I couldn’t exactly deny her, considering I’d asked her and everything, so we packed our stuff and did our hair and I asked her yet again whether she was sure she didn’t want to go to the pool and she said No Way Jose (basically), and we went to the zoo.

It was super hot, and I thought longingly of the pool, of cool water on my head, of tan lines that didn’t resemble a Nebraska farmer’s. My daughter was fussy, almost immediately, her legs dragging until her pace became excruciating. I sighed and pulled out my baby carrier—advertised as sufficient for children up to 45 pounds, a claim we’re probably going to wind up testing—and strapped her in. It wouldn’t have been quite so taxing if I were not also pregnant and asthmatic. Pretty soon I was dripping with sweat, panting like a dog.

Finally, we found an oasis: a covered area filled with benches. On top of that, we were just in time for the elephant show, which would mean 30 solid minutes of pachyderm-provided entertainment. ‘We’ll just sit here and watch elephants for the next hour,’ I thought. ‘And then go home.’

The elephants perked us up. So did the ice-cold water we sipped. She stopped whining; I stopped seething with frustration.

The show ended. We pulled out our lunch. We ate quietly, and I looked around. The woman behind me pulled her baby in to her breast to nurse. She looked so peaceful and present about it, stroking her baby’s cheek, the baby clutching her shirt. And I thought not of the baby on the way, who soon enough would be breastfeeding, but of how much I missed nursing my daughter, how I wished we could do it then, because it was always so calming to both of us, the touching of skin, the way she would put her hand on my breast, the way I would put my hand softly on her cheek, looking into one another’s eyes, the giving and filling of one another’s needs.

I looked over at my daughter. She looked so suddenly big, in the way only your baby can look big. I felt startled, a bit, by the length and strength of her legs, by the way her hair flopped into her eyes, by her capable hands fiddling with the Tupperware.
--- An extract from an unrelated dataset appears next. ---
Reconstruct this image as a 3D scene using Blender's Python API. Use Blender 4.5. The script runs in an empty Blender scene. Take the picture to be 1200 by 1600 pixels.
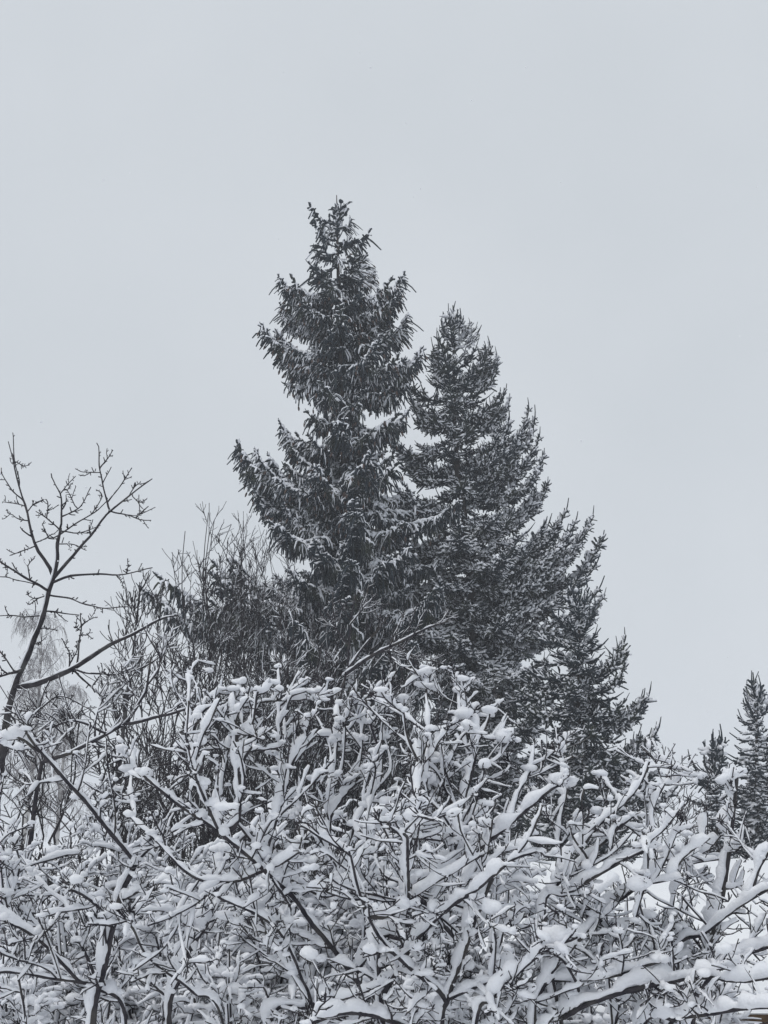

Suddenly I just wanted to touch and be closer to her. Wanted to grab her in both arms and smother her with kisses. Wanted, even more strongly, to nurse her as though she were still a baby. Instead I reached under her chin and tickled. She giggled, kicking her legs. Like a child myself, I gave a little squeal and tickled some more. And then we were both laughing, tickling, squirming. I forgot about the morning, and I forgot about my dream. I forgot everything. It all evaporated in the warmth of that moment, how my daughter tilted her head back and scrunched up her nose when she laughed. And I thought: If I could keep only one memory in my heart forever, I would choose this one.

And so it’s funny, isn’t it? The way your mother’s heart can turn, so quickly and completely, so softly on its heel.